Le 22 novembre 2020, le Premier ministre israélien, Benyamin Netanyahou, s’est rendu en Arabie Saoudite pour une visite officieuse avec le prince héritier, Mohammed ben Salmane, en présence du secrétaire d’Etat américain, Mike Pompeo en tournée d’adieu au Moyen-Orient. Cette visite marque un tournant historique puisque c’est la première fois qu’un Premier ministre israélien se rend au Royaume d’Arabie Saoudite depuis la création de l’Etat d’Israël en 1948.  

 

Un rapprochement utopiste ?

Cette visite inattendue traduit un certain rapprochement entre l’Etat hébreu et le monde arabe. En effet, les relations entre ces deux protagonistes sont depuis très longtemps conflictuelles. Ces conflits sont nés d’une opposition radicale entre l’Etat d’Israël et l’Autorité palestinienne dès le lendemain du plan de partage de la Palestine par l’ONU en 1947 et ont, par la suite, embrasé le Moyen-Orient.  En effet, plusieurs guerres ont opposé Israël et ses voisins. Dès 1948, une première guerre israélo-arabe a éclaté et a duré plus d’un an. Puis, la guerre des Six Jours en 1967, et enfin en 1973, la guerre du Kippour. Sous la médiation du président américain Jimmy Carter, le président égyptien, Anouar el-Sadate et le Premier ministre israélien, Menahem Begin, avaient déposé les bases de l’édifice de la paix au travers des accords de Camp David. Quelques années plus tard, les Accords d’Oslo, qui faisaient suite à la première intifada (« guerre des pierres »), ont permis d’apaiser à nouveau les tensions entre l’Etat hébreu et le monde arabe ; un apaisement qui est loin de rimer avec une disparition. Ce passé conflictuel a gelé les relations diplomatiques entre Israël et ses voisins du Moyen-Orient. Cependant, l’Etat hébreu peut compter sur un partenaire solide et fidèle, les Etats-Unis. Cette relation israélo-américaine très poussée, notamment sur le plan du renseignement anti-terroriste, a permis à Israël de peser sur la scène internationale et de créer des liens avec ses voisins arabes. 

 

Les Etats-Unis au cœur du processus de rapprochement

Depuis quelques années, les relations israélo-arabes semblent véritablement s’améliorer et ce en partie grâce à la main invisible de Donald Trump. En effet, cet été le processus de normalisation des relations entre Israël et les Emirats Arabes Unis a été engagé sous les auspices de la Maison Blanche, à la suite duquel, les E.A.U. sont devenus le troisième pays arabe à reconnaître officiellement l’existence d’Israël après l’Egypte en 1979 et la Jordanie en 1994. Bahreïn a suivi cette tendance en reconnaissant à son tour Israël en septembre dernier. La visite de Benyamin Netanyahou la semaine dernière confirme cette tendance d’apaisement. Yossi Cohen, le directeur du Mossad ; un des services de renseignement d’Israël en charge des affaires spéciales et sensibles, apparaît comme l’artisan des accords de rapprochement de l’Etat hébreu avec le monde arabe, et semble prendre part à toutes les visites et tous les voyages du Premier ministre chez ses voisins du Golfe. Il joue un rôle très important dans les relations diplomatiques d’Israël. 

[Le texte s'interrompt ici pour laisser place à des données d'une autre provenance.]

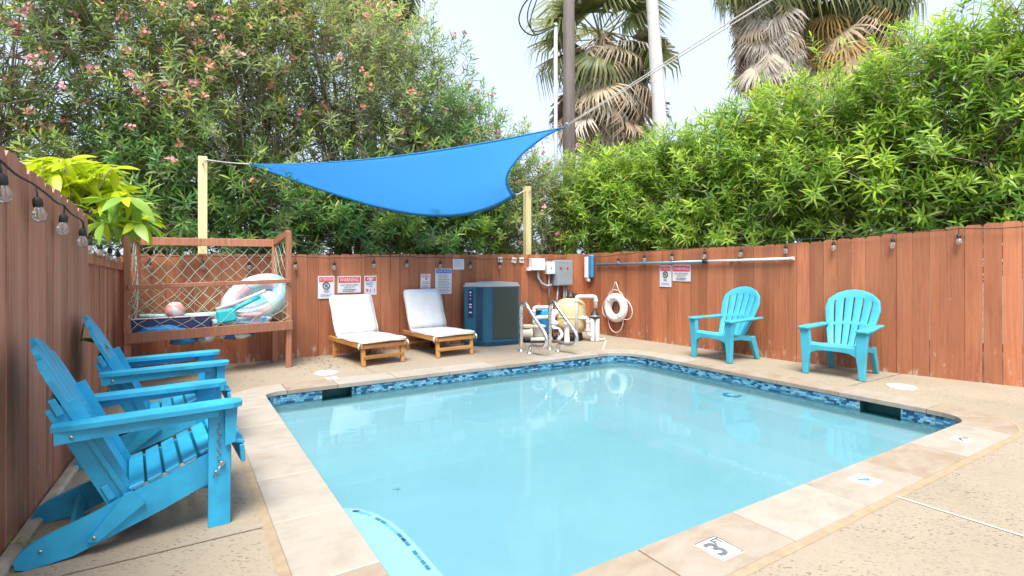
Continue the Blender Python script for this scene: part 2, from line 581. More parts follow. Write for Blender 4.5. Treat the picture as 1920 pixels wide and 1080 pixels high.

Néanmoins, ces rapprochements ne sont pas aux goûts de tous. L’Autorité palestinienne a déjà décrit ces rapprochements comme des « trahisons » et refuse encore aujourd’hui de lier toute relation avec Israël. De même, Téhéran s’inquiète et n’apprécie guère ces nouveaux rapprochements car il soupçonne ces Etats de vouloir faire front commun face à lui.  

En somme, l’Etat d’Israël se rapproche inévitablement du monde arabe malgré les réticences de certains Etats. Tous deux semblent vouloir nouer de nouvelles relations centrées sur la coopération et l’entraide, et ainsi mettre fin à un passé tumultueux. Cette tendance est à suivre attentivement puisque l’élection du nouveau président américain, Joe Biden, va certainement avoir des conséquences directes sur les relations israélo-arabes.